Moreover, about 10% of the 5.3 MMbbl. per day of product that comes in to the Gulf Coast is light sweet crude.

“If you increase that to include light sweet and the medium grade, that number gets up to about 25% of that, so you are about 1.1 MMbbl. per day ultimately, from what is available. Again, there is not an easy solution for this product and ultimately a lot of this light sweet crude coming to market is going to have to be discounted, or the refiners are going to have to make major changes,” he says.

In October 2011, the differential got out to roughly about $25 to $26 per bbl. between WTI and Brent. Armstrong explains, “Basically, depending on where your production was located, you could be $25 discounted. There were several events that also caused this WTI-Brent differential.

Between the Fall of 2010 and the Spring of 2011, Cushing inventories increased about 25%. They went from 32 MMbbl. to roughly 40 MMbbl. and that started to cause some congestion, and people started storing more and more crude. Around that same time, the unrest in Tunesia and Egypt started, which added a lot of tension. Also, we hit peak inventory at Cushing in April of 2011 at 41.9 MMbbl.”

In addition, political and social unrest rolled across into North Africa, and into Libya, which caused the price of Brent to skyrocket. Once the differential hit $10, commodity funds started to follow crude oil and commodities in general.

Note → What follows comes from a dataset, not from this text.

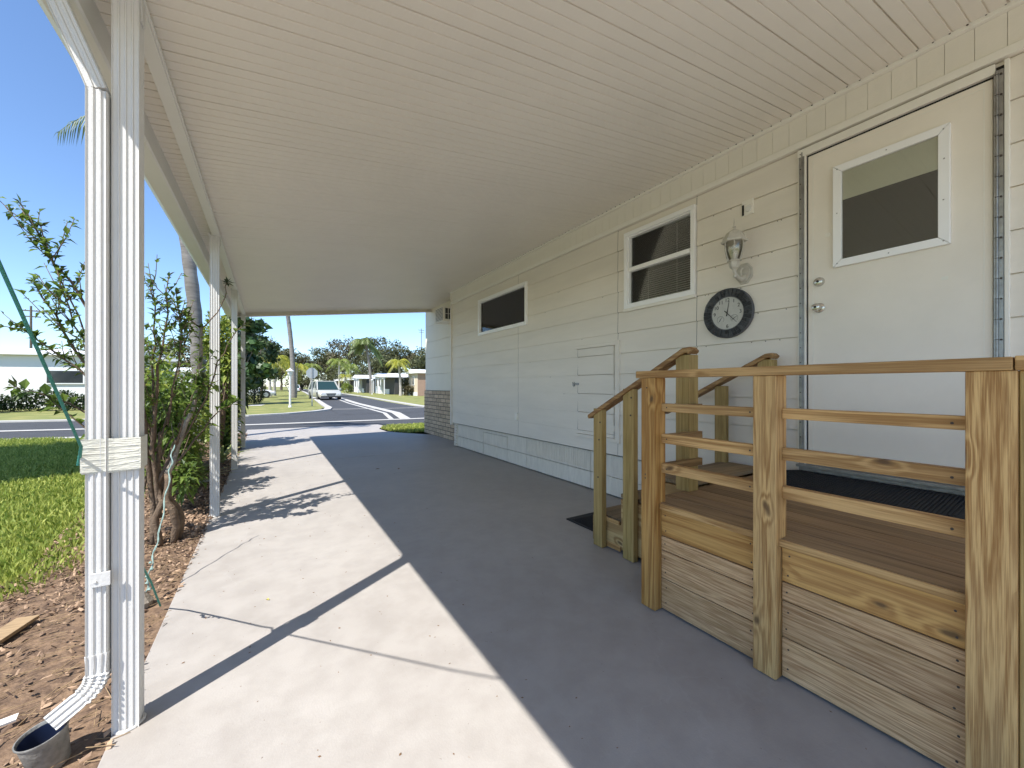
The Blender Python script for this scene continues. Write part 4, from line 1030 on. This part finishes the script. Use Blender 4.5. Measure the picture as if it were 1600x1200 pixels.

“The stock market was not appealing at that point in time, and so a lot of money went into commodities, and particularly into crude oil. In particular, the Brent and WTI profile changed. However, once Gaddafi was shot, that started a decline in the differential because Libya production, which is a substitute for Brent, was going to be coming back on the market,” he says.

Ultimately, Armstrong predicts that this differential will remain ever-present for regional markets throughout 2012.

“I think the price of crude oil will be very volatile but robust, and the regional differentials will increase and decrease in fits and starts. These differentials are going to continue challenge conventional wisdom,” he cautions.